Por: Jessica Masaya Portocarrero
Cuando escribimos literatura somos subjetivos. No estamos transcribiendo algo que sucedió en realidad o lo que dijo otra persona, como en el periodismo. Mucho de nosotros será parte del resultado, pero la obra, ese universo autosuficiente y que se rige por sus propias reglas, debe prevalecer como lo más importante. Si es al revés, si nuestras creencias o ideologías se convierten en el hilo conductor, ya no será arte, sino panfleto.
Como grandes pensadores que han sido los escritores de todos los tiempos, casi todos han tenido sus ideas bien marcadas, y, no en pocos casos, hasta radicales. Sin embargo, la mayoría han sido artistas tan comprometidos con su quehacer literario que, a la hora de crear, han logrado obras que sobrepasan las posturas de todo tipo.

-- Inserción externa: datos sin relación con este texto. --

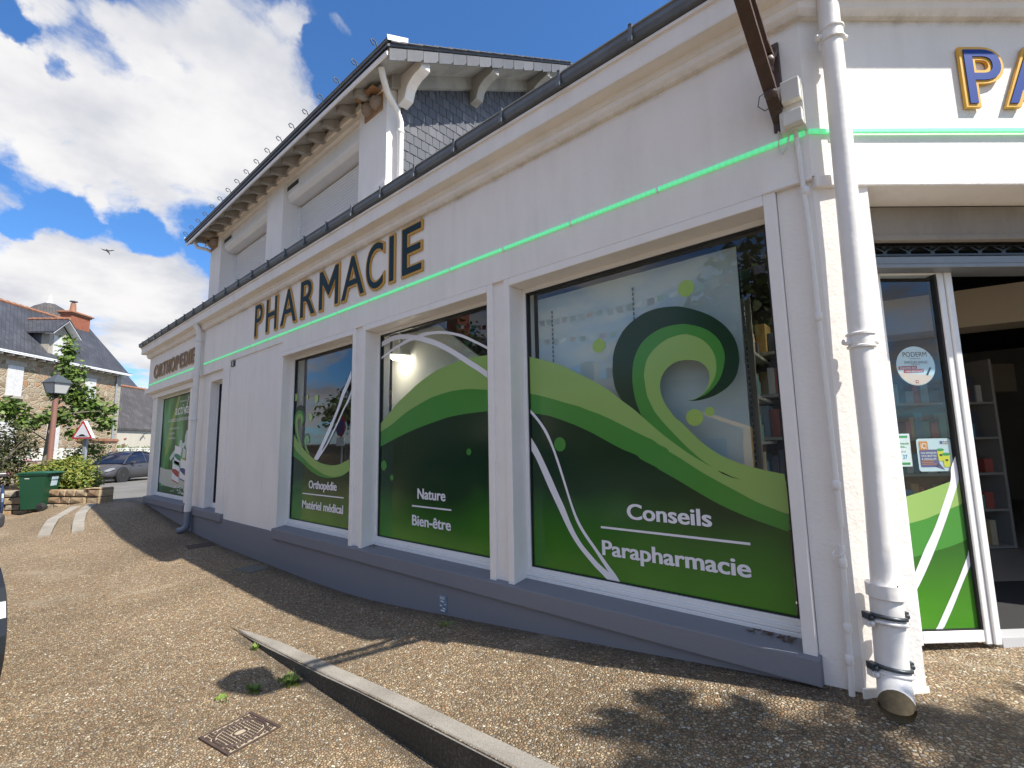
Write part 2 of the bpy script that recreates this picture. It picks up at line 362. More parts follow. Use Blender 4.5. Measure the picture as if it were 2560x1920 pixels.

Dos ejemplos latinoamericanos son evidentes: García Márquez y su simpatía por Cuba y Fidel Castro, y Vargas Llosa apoyando los postulados del liberalismo. Mas, nadie duda de la calidad literaria de ambos.
¿Cómo lograron frenar sus (a veces incendiarios) discursos ideológicos para crear? Por ejemplo, el crítico español Fernando Lafuente se pregunta: “¿Cómo descubrir en los versos terribles, desesperanzados y brillantes de La tierra baldía, el conservadurismo de T. S. Eliot?”.
Al parecer, ambas cosas vienen de venas diferentes. Las ideologías y militancias son cerebrales y el arte nace de las entrañas y, principalmente, aunque suene cursi, del corazón. Otro ejemplo es James Joyce, quien, según Lafuente, despreció hasta el último minuto de su vida el feroz nacionalismo irlandés, pero dejó a Dublín enmarcado en el libro de oro de la prosa del siglo XX.
Aunque está claro que la escritura no debe basarse en ideales, considero deseable que el literato tenga una postura clara frente al mundo, pero siempre con la flexibilidad de escuchar al otro. Esa sensibilidad ante la propia cosmovisión y, también, la ajena le dará un panorama mucho más amplio para crear mundos literarios. Podrá concebir personajes distintos a su persona, y hasta opuestos, sin hacerlos una caricatura ni condenarlos a ser solo los villanos.
Quien quiera dedicarse a la literatura debe comprender que al acercarse a ella debe llegar con la humildad de un monje al templo, en silencio y con respeto por toda la humanidad.